If your W is aching for some heat and passion in her life, then she may cringe when you touch her without it.




I think this used to happen long before this crisis. I really believe my way of casually, sans passion, approaching our ML and intimacy in general really put her off. I think she suffered through it because once we got to the point where I knew ML would happen, it got more passionate, but I'm sure it was a large part of what killed things for us. It's probably a bad thing that she feels my passion is not so much for her, but for ML in general.

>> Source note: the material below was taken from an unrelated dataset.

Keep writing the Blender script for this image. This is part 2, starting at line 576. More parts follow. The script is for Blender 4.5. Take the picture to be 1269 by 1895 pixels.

SO, that brings be to now, and the quandary you so wonderfully illustrated for me. How do I know if she IS ready to be "touched" and wishes I would be more passionate, or if she's just not ready, as she's indicated recently, and I need to back off. Do I further damage the situation by NOT being passionate, something I think despite all my issues, I will NOT have a problem with when we resume our normal lives (such as they will be)? Or, do I damage things further by pushing too soon and not heeding her words that she's just not ready?

Add to all that the fact that she KNOWS I want $ex right now and probably guesses that ANY physical contact by me is designed with that in mind. She has no idea I want more than that (or less than that as it is) and that's where my desire to just talk to her comes in. I feel that if she knows I am not all about the $ex, then maybe she'll see my actions backing that up.

It's a tough spot to be in, but I guess a good problem to have overall. At least I have the opportunity to make a choice, meaning that my W is at least receptive to me at all now.